SHORT TASK:
Copy each line below that contains "from".
== DATA
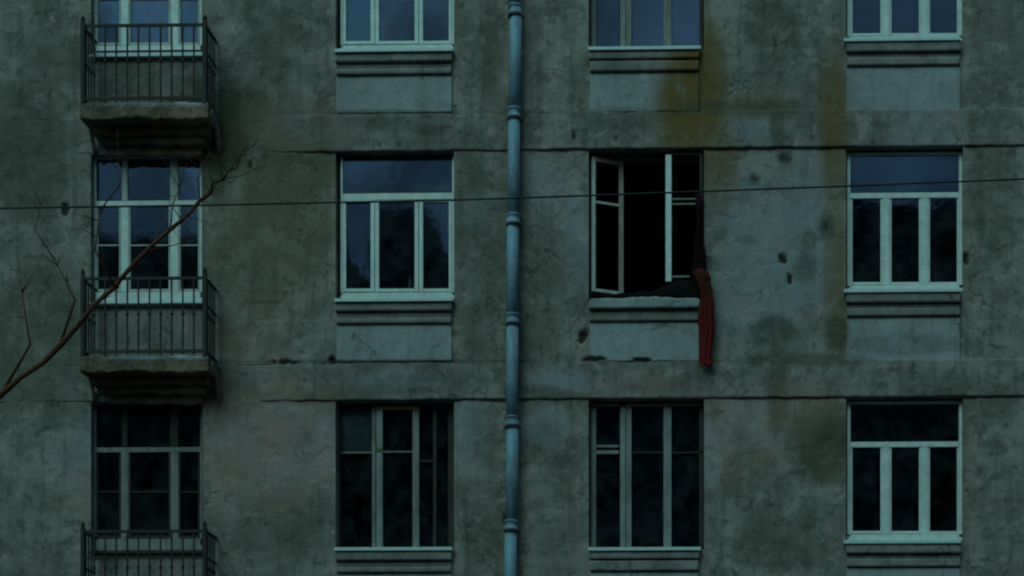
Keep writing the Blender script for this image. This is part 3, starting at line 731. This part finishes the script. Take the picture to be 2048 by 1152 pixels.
for k in range(26):
    i_ = rs.randrange(4, len(mq)-1); d_ = Vector((rs.uniform(-.5, .7), rs.uniform(-.3, .3), rs.uniform(-.1, 1)))*rs.uniform(.15, .5)
    q_ = mq[i_]+d_*.5+Vector((rs.uniform(-.05, .05), 0, rs.uniform(-.05, .05))); m.tube([mq[i_], q_, mq[i_]+d_], [.006, .0045, .002], 4)
    m.tube([q_, q_+Vector((rs.uniform(-.15, .2), rs.uniform(-.1, .1), rs.uniform(.02, .22)))], [.004, .0015], 4)
tw = [((230, 575), (190, 500), (200, 420), .014), ((120, 690), (150, 600), (110, 520), .016), ((341, 456), (345, 410), (372, 345), .009), ((400, 400), (395, 360), (420, 300), .007), ((446, 358), (480, 352), (520, 335), .006), ((0, 792), (60, 690), (40, 560), .018), ((300, 500), (350, 490), (392, 470), .007),
      ((446, 358), (436, 310), (455, 262), .006), ((420, 382), (470, 330), (470, 250), .005), ((110, 520), (70, 460), (90, 380), .008), ((200, 420), (240, 370), (235, 300), .008)]
for a, b, c, r_ in tw:
    A_ = loc(*a, -4.66); Bv = loc(*b, -4.7); C_ = loc(*c, -4.75)
    m.tube([A_, Bv, C_], [r_, r_*.75, r_*.3], 5)
    for k in range(3):
        s = rs.uniform(.2, .95); p_ = Bv*(1-s)+C_*s
        m.tube([p_, p_+Vector((rs.uniform(-.25, .3), rs.uniform(-.2, .2), rs.uniform(.05, .35)))], [r_*.5, r_*.2], 4)
m.build('branch', MT['bark'], T, True)
# unseen trees added across the street to darken and mottle the pane reflections
bare_tree(-11.5, -33, 26, 11, 'bare tree across the street beside the plain house, added for its reflection')
bare_tree(-18, -35, 27, 23, 'bare tree across the street opposite the balcony, added for its reflection', depth=6)

# unseen house added across the street, roofline notched to shape the pane reflections
H = thing('apartment_building', 'plain dark house across the street, added and shaped for the window reflections', 'building', (12, -46, 0))
reparent(MB().box(-8.75, 36, -56, -42, 0, 27.6).build('wall', MT['opp']), H)
reparent(MB().box(-10.05, -8.76, -56, -42.2, 0, 26.1).build('wall', MT['opp']), H)
reparent(MB().box(-12.2, -10.06, -56, -42, 0, 28.0).build('reflection_block_tall', MT['opp']), H)
reparent(MB().box(-8.8, 36.4, -56.4, -41.6, 27.61, 28.1).build('roof', MT['dark_wood']), H)
reparent(MB().box(-13.7, -12.21, -55, -42.3, 0, 25.4).build('reflection_block_low', MT['opp']), H)
reparent(MB().box(-30, -13.71, -55, -42.3, 0, 27.2).build('reflection_block_side', MT['opp']), H)
m = MB()
for i in range(10):
    for j in range(6): m.box(-8 + i*4.4, -6.4 + i*4.4, -42.0, -41.97, 2.0 + j*3.5, 4.0 + j*3.5)
reparent(m.build('window', MT['room']), H)
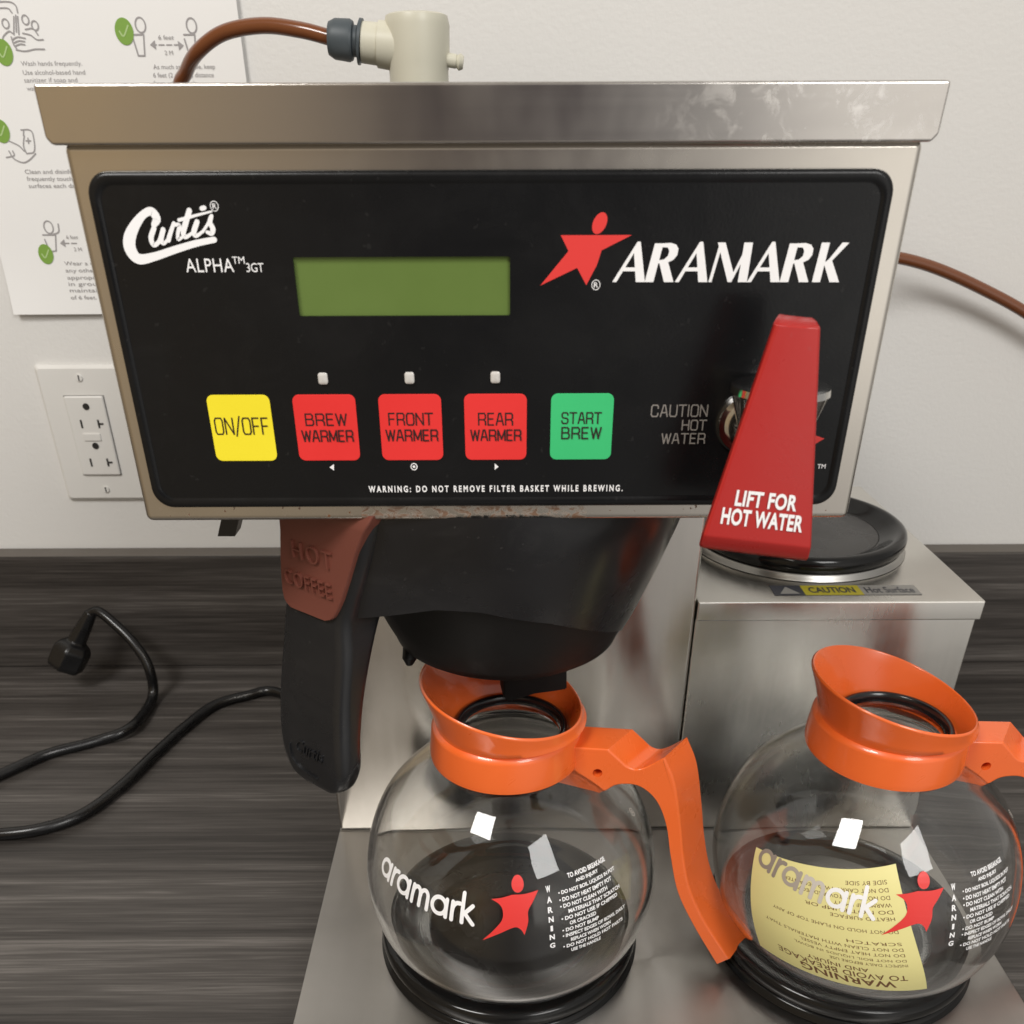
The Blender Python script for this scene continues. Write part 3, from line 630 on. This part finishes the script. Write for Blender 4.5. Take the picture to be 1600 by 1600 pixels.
# caution label on the box top
def c2(u, v): p = onZ(u, v, .2168); return (p[0], p[1])
def cm(z): return lambda x, y, l=0: (x, y, z+l)
A_, B_, D_, E_ = c2(1206, 915), c2(1433, 914), c2(1207, 930), c2(1437, 930)
yb, yf = A_[1], D_[1]; xs = [c2(u, 922)[0] for u in (1206, 1254, 1345, 1435)]
lab = decal('caution_label', [poly2d([(xs[0], yf), (xs[1], yf), (xs[1], yb), (xs[0], yb)])], M_cblue, wbox, cm(.21675))
decal('caution_label_yellow', [poly2d([(xs[1], yf), (xs[2], yf), (xs[2], yb), (xs[1], yb)])], M_cyel, wbox, cm(.21675))
decal('caution_label_silver', [poly2d([(xs[2], yf), (xs[3], yf), (xs[3], yb), (xs[2], yb)])], M_cgrey, wbox, cm(.21675))
hh_ = yb-yf
decal('caution_label_lettering', [fit(text2d('CAUTION', 1, .02), xs[1]+.004, xs[2]-.004, yf+hh_*.22, yb-hh_*.2), fit(text2d('Hot Surface', 1, .01), xs[2]+.003, xs[3]-.003, yf+hh_*.2, yb-hh_*.2)], M_cblue, wbox, cm(.2169))
decal('caution_label_triangle', [poly2d([(xs[0]+.004, yf+.002), (xs[1]-.003, yf+.002), ((xs[0]+xs[1])/2, yb-.002)])], M_cgrey, wbox, cm(.2169))
# the small metal tab hanging under the head on the left
bm = nb(); tp = [Vector(onY(*p, .365)) for p in ((363, 805), (392, 805), (367, 838), (340, 838))]
loft(bm, [[p+Vector((0, 0, .012 if i < 2 else 0)) for i, p in enumerate(tp)], [p+Vector((0, .010, .012 if i < 2 else 0)) for i, p in enumerate(tp)]])
obj('rail_tab', bm, M_gasket, head)

# ================================================================== BREW BASKET
BC = np.array([.0005, .420])
bas = empty('brew_basket', (BC[0], BC[1], .237), 'black plastic filter basket with drop handle slid in under the brewer head', 'filter basket')
PRZ = [.2415, .247, .260, .288, .310, .326, .337]; PRR = [.0520, .0590, .0660, .0770, .0845, .0895, .0915]
def bR(z): return float(np.interp(z, PRZ, PRR))
HU = np.array([math.cos(math.radians(-128)), math.sin(math.radians(-128))]); HW = np.array([-HU[1], HU[0]])   # outward, and to the right of it
def hp(s, t): return BC+HU*s+HW*t
def hull(pts):
    pts = sorted(map(tuple, pts)); 
    def half(ps):
        o_ = []
        for p in ps:
            while len(o_) >= 2 and (o_[-1][0]-o_[-2][0])*(p[1]-o_[-2][1])-(o_[-1][1]-o_[-2][1])*(p[0]-o_[-2][0]) <= 0: o_.pop()
            o_.append(p)
        return o_[:-1]
    return half(pts)+half(pts[::-1])
NA = 160
AZ = np.linspace(-PI, PI, NA, endpoint=False)
def rho(z, off=0):                          # outline of cone and handle root, as radius over azimuth
    pts = [(BC[0]+bR(z)*math.cos(a), BC[1]+bR(z)*math.sin(a)) for a in np.linspace(0, 2*PI, 120, endpoint=False)]
    tr = float(np.interp(z, [.25, .2877, .3075, .322, .335], [-.0105, -.0110, .0000, .0065, .0130]))
    se = float(np.interp(z, [.25, .285, .335], [.097, .0985, .0990]))
    for t in (-.040, tr): pts += [tuple(hp(se, t))]
    h = np.array(hull(pts)); out_ = []
    for a in AZ:
        d = np.array([math.cos(a), math.sin(a)]); best = 0
        for i in range(len(h)):
            p, q = h[i]-BC, h[(i+1) % len(h)]-BC; e = q-p; den = d[0]*e[1]-d[1]*e[0]
            if abs(den) < 1e-12: continue
            r = (p[0]*e[1]-p[1]*e[0])/den; k = (p[0]*d[1]-p[1]*d[0])/den
            if r > 0 and -1e-6 <= k <= 1+1e-6: best = max(best, r)
        out_.append(best+off)
    return out_
def zlow(a):
    d = math.degrees(a)
    return float(np.interp(d, [-180, -150, -138, -126, -112, -98, -75, -45, -10, 30, 90, 180], [.284, .284, .284, .2870, .2915, .2910, .2830, .2660, .2490, .2455, .2455, .284]))
bm = nb(); K = 9; loops = []
zt = .3385
for k in range(K+1):
    L = []
    zs_ = [zlow(a)+(zt-zlow(a))*k/K for a in AZ]
    cache = {}
    base = {}
    for i, a in enumerate(AZ):
        L.append((i, zs_[i]))
    loops.append(L)
ZG = np.linspace(.243, .340, 32); RG = np.array([rho(z) for z in ZG])
def rr(i, z): return float(np.interp(z, ZG, RG[:, i]))
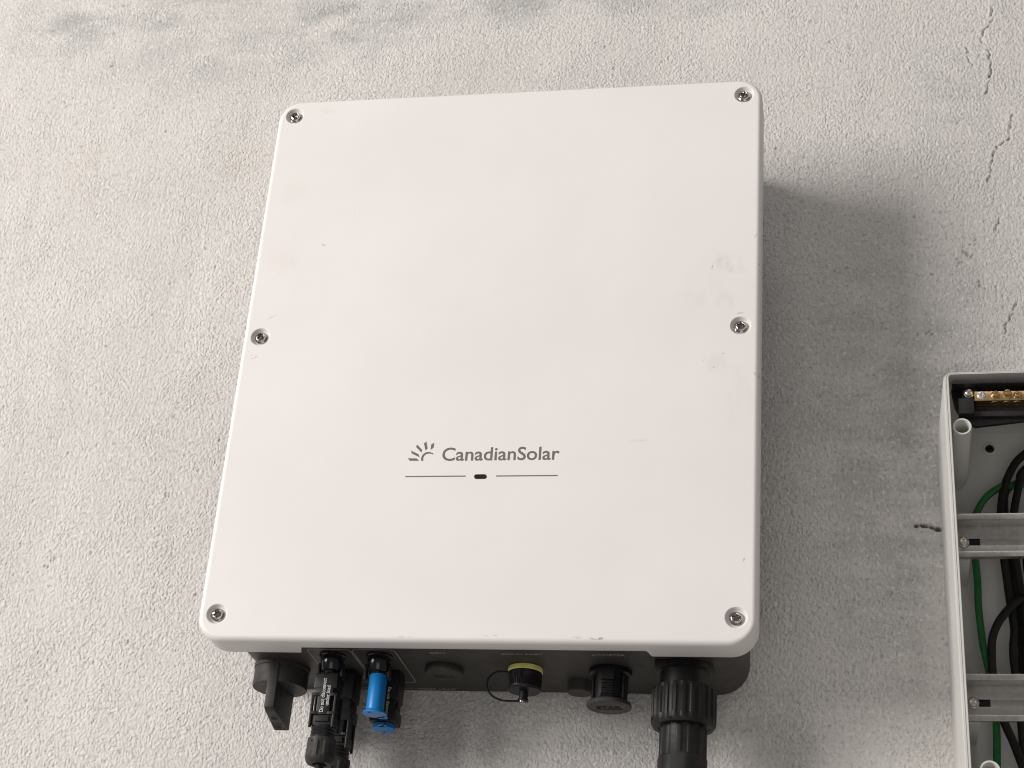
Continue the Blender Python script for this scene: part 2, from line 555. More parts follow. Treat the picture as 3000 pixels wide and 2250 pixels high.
====
SOLUTION TO THE PROBLEM:
The Blender Python script for this scene continues. Write part 3, from line 630 on. This part finishes the script. Write for Blender 4.5. Take the picture to be 1600 by 1600 pixels.
Continue the Blender Python script for this scene: part 2, from line 555. More parts follow. Treat the picture as 3000 pixels wide and 2250 pixels high.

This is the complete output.